During our first session of these Lent prayer groups, a comment was made about St Augustine, which provoked me into looking more into his teachings, and that was a fortuitous moment, because I have learnt so much from reading his works, and it really helped me to get a better understanding of the Gospel readings.

Overall it has been a worthwhile Lenten exercise and has set me up for Holy Week and my pending confirmation and first Communion.

08 March 2008

The Motto of the Traditional Catholic

I saw this post on the blog A Quiet Catholic, and it contained the following motto:
The Traditional Catholic's Motto

We are what you once were.
We believe what you once believed.
We worship as you once worshipped.
If you were right then, we are right now.
If we are wrong now, you were wrong then.

I started to wonder, who is it aimed at? Is it aimed at Catholics who have left the Faith? Is it aimed at the Protestants? Who are we trying to deliver this message to?

02 March 2008

Pictures from Rome

Although I wasn't able to blog from Rome, I did take lots of pictures and a few video clips. All taken from a Nokia N95 on standard settings. So, here are a few pictures from my trip to Rome, and to start a brief video from St Peter's Square:

01 March 2008

A day in Rome

So, the 'moblogging' didn't work out (stupid Vodafone - no matter what I tried I couldn't get a data connection. Tech support were worse than useless) but that apart, and a bit of drizzle early on, it's been a great day. My feet ache so much, I've walked miles and miles. All the way from Termini station to the Vatican and all the way back again!

My first stop this morning was Santa Maria Maggiore. As I recall, this is the biggest Church dedicated to Our Lady. Afterwards, I walked down the road and stopped in at St Pietro in Vincoli. It is said the chains on show inside the Church are the same ones that held St Peter when he was prisoner in Rome. I'm never too sure about these stories but also there's no reason to think that there isn't some truth in them.

From there I walked down the road to the Colosseum, and then up Via del Corso. From there I deviated to the Trevi fountain and onwards to Piazza Spagna. Then I walked down Via del Babuino which is apparently twinned with Madison Avenue. After passing through Piazza del Popolo, I walked along Via Cola di Rienzo up to the Vatican.

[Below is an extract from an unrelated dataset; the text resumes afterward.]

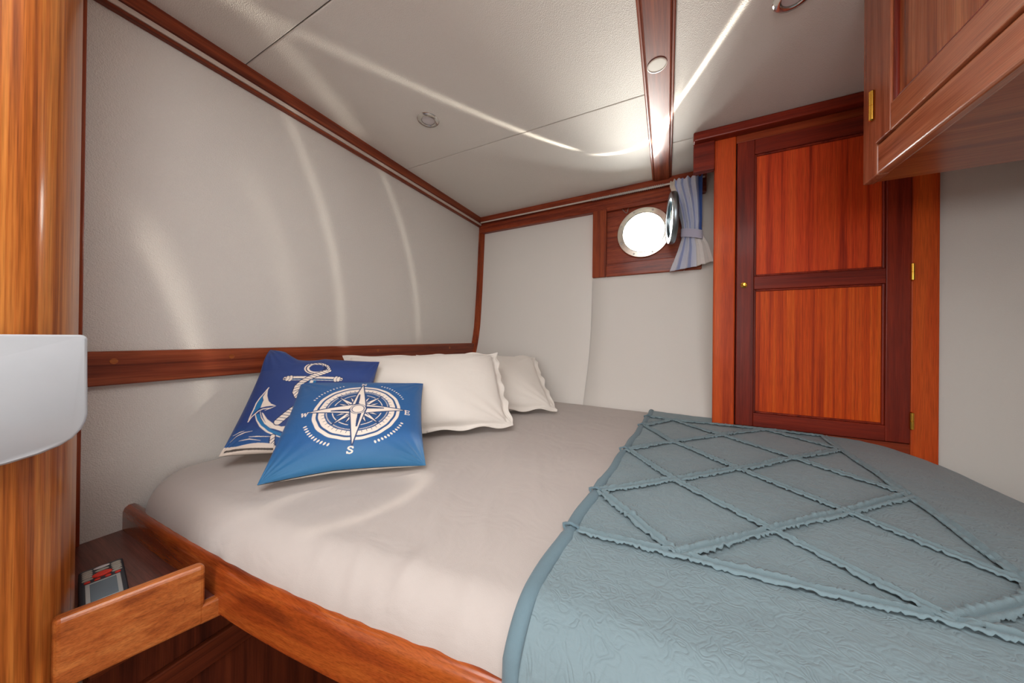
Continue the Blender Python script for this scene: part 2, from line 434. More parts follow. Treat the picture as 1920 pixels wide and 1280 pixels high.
# recessed board with the round opening
def plate_with_hole(name, x0, x1, z0, z1, y0, y1, cx, cz, r, mat, parent, seg=64):
    V = []; F = []
    for y in (y0, y1):
        for k in range(seg):
            t = 2 * PI * k / seg; c, s = math.cos(t), math.sin(t)
            V.append(shear(cx + r * c, y, cz + r * s))
            m = min(((x1 - cx) / c if c > 1e-6 else (x0 - cx) / c if c < -1e-6 else 1e9), ((z1 - cz) / s if s > 1e-6 else (z0 - cz) / s if s < -1e-6 else 1e9))
            V.append(shear(cx + m * c, y, cz + m * s))
    for k in range(seg):
        j = (k + 1) % seg; a, b, c_, d = 2 * k, 2 * j, 2 * j + 1, 2 * k + 1; o = 2 * seg
        F += [(a, b, c_, d), (a + o, d + o, c_ + o, b + o), (a, a + o, b + o, b)]
    return mk(name, V, F, mat, parent)
plate_with_hole('backing_board', -.31, .08, 1.49, 1.80, FY + .030, FY + .045, PX, PZ, .118, W_TRIM_X, w1)
pc = Vector(shear(PX, FY + .030, PZ)); pax = Vector((-.043, -1, 0)).normalized()
ring = lathe('ring', [(.100, -.06), (.100, .010), (.104, .014), (.128, .012), (.132, .006), (.132, 0), (.118, -.001), (.118, -.06)], pc, pax, RING, w1, 64, True)
u_, v_, a_ = basis(pax)
for k in range(8):
    t = 2 * PI * (k + .5) / 8
    lathe('screw', [(0, .0022), (.004, .0018), (.0052, 0)], pc + (u_ * math.cos(t) + v_ * math.sin(t)) * .117 + a_ * .0128, pax, SCREW, ring, 10)
lathe('pane', [(0, -.042), (.0995, -.042), (.0995, -.038), (0, -.038)], pc, pax, GLASS, w1, 48)
# wire latch on the ring and small catch
cl = pc + Vector((-.085, -.012, .112))
tube('latch', [cl, cl + Vector((-.016, -.006, .018)), cl + Vector((-.010, -.006, .040)), cl + Vector((.014, -.006, .034)), cl + Vector((.006, 0, .006)), cl], .0018, CHROME, w1, 6)
# hinged port light, swung open into the cabin beside the opening
hd = Vector((.13, -.99, 0)).normalized()             # from the hinge to the free edge
hn = Vector((-hd.y, hd.x, 0)) * -1                    # face normal, towards the cabin centre
hc = Vector((.002, 1.705, PZ + .004)) + hd * .100
port = lathe('port_light', [(.088, -.010), (.088, .010), (.094, .013), (.112, .012), (.116, .006), (.116, -.006), (.112, -.012), (.094, -.013)], hc, hn, PORTM, w1, 56, True)
lathe('glass_disc', [(0, -.004), (.0885, -.004), (.0885, .004), (0, .004)], hc, hn, TEAL, port, 40)
for dz in (-.06, .06):
    tube('hinge_arm', [Vector((-.004, 1.735, PZ + dz)), Vector((.004, 1.70, PZ + dz)), hc - hd * .09 + Vector((0, 0, dz * .8))], .006, CHROME, port, 8)

# ------------------------------------------------------------------ hanging locker built on the hull side
LY = 1.42
lk = empty('hanging_locker', (.45, LY, .70), 'mahogany hanging locker with a two-panel door beyond the bed', 'locker')
box('stile', (.158, .2275, LY, LY + .02, .55, ZC), W_STILE, lk, .005, 3)
box('stile', (.6785, .738, LY, LY + .025, .55, ZC), W_STILE, lk, .003)
box('bottom_rail', (.2275, .6785, LY + .0005, LY + .02, .55, .779), W_STILE_X, lk, .002)
box('top_rail', (.2275, .6785, LY + .0005, LY + .02, 1.839, ZC), W_STILE_X, lk, .002)
tag(box('side_panel', (.205, .215, LY + .012, 1.76, .4, ZC), V_HULL, lk, .001), 'white vinyl side panel')
box('cornice', (.085, .95, LY - .036, LY + .0005, 1.866, ZC), W_FRAME_X, lk, .004)
box('fascia', (.087, .158, LY - .01, LY + .02, 1.757, 1.868), W_FRAME_X, lk, .003)
box('carcass', (.215, .728, LY + .021, LY + .04, .55, ZC), DARK, lk, 0)
# door: stiles, rails, moulded edges, two grooved panels
DX0, DX1, DZ0, DZ1 = .2300, .6760, .7815, 1.8365
y0, y1 = LY - .006, LY + .018
door = box('door', (DX0 + .001, DX1 - .001, y1 - .004, y1, DZ0 + .001, DZ1 - .001), W_FRAME_Z, lk, 0)
for b in ((DX0, .283, y0, y1 - .0041, DZ0, DZ1), (.621, DX1, y0, y1 - .0041, DZ0, DZ1)): box('stile', b, W_FRAME_Z, door, .0025)
for b in ((.283, .621, y0 + .0003, y1 - .0041, 1.782, DZ1), (.283, .621, y0 + .0003, y1 - .0041, 1.284, 1.332), (.283, .621, y0 + .0003, y1 - .0041, DZ0, .831)):
    box('rail', b, W_FRAME_X, door, .002)
for i, (z0, z1, m) in enumerate(((1.332, 1.782, W_PANEL_UP), (.831, 1.284, W_PANEL_LO))):
    box('panel', (.285, .619, y0 + .009, y0 + .014, z0 + .002, z1 - .002), m, door, 0)
    bm = bmesh.new()
    for b in ((.283, .290, y0 + .003, y0 + .012, z0, z1), (.614, .621, y0 + .003, y0 + .012, z0, z1), (.290, .614, y0 + .003, y0 + .012, z1 - .007, z1), (.290, .614, y0 + .003, y0 + .012, z0, z0 + .007)): add_box(bm, b, .0025)
    from_bm('moulding', bm, W_FRAME_Z, door)
tag(lathe('knob', [(.0105, 0), (.0105, .003), (.008, .0045), (.0055, .006), (.0045, .011), (.0065, .014), (.0075, .017), (.0055, .020), (0, .021)], (.2525, y0, 1.302), (0, -1, 0), BRASS, door, 28), 'small brass knob')
def hinge(c, axis_out, parent, h=.050, r=.0052):
    c = Vector(c); H = None
    for k, (a, b) in enumerate(((-h / 2, -.0006), (.0006, h / 2))):
        o = lathe('hinge' if k == 0 else 'knuckle', [(0, a - .003), (r * .6, a - .002), (r, a), (r, b), (r * .6, b + .002), (0, b + .003)], c, (0, 0, 1), BRASS, parent if k == 0 else H, 16)
        if k == 0: H = tag(o, 'brass hinge')
    return H
hinge((.6775, y0 - .002, 1.315), 0, door); hinge((.6775, y0 - .002, .853), 0, door)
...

Going to St Peter's is always the highlight of a stop in Rome. I always see something new, every time. I was there for about an hour and a half, which included half hour in front of the Blessed Sacrament in a beautiful quiet side chapel.

Then I headed back. It was my intention to attend the Vigil Mass in Santa Maria Maggiore tonight but my return transport didn't leave time. I've been to Mass there before, but I'd have liked to do so again. Slightly disappointing but it can't detract from a great, if very tiring day.

On my walk back I popped in to a few bookshops and managed to find a reasonable looking Italian Bible. I found it surprising that a) A Bible was so hard to find and b) there were hardly any options to choose from! But the one I have will do for now. I'm hoping translation into Italian will be closer to Latin and help throw a bit more light on understanding Scripture that you can't always get from the English translations.

So, in all, a well spent, if very tiring day. My poor feet! I will sure sleep well tonight. I will post a few more pictures tomorrow along with a video clip I took outside St Peter's.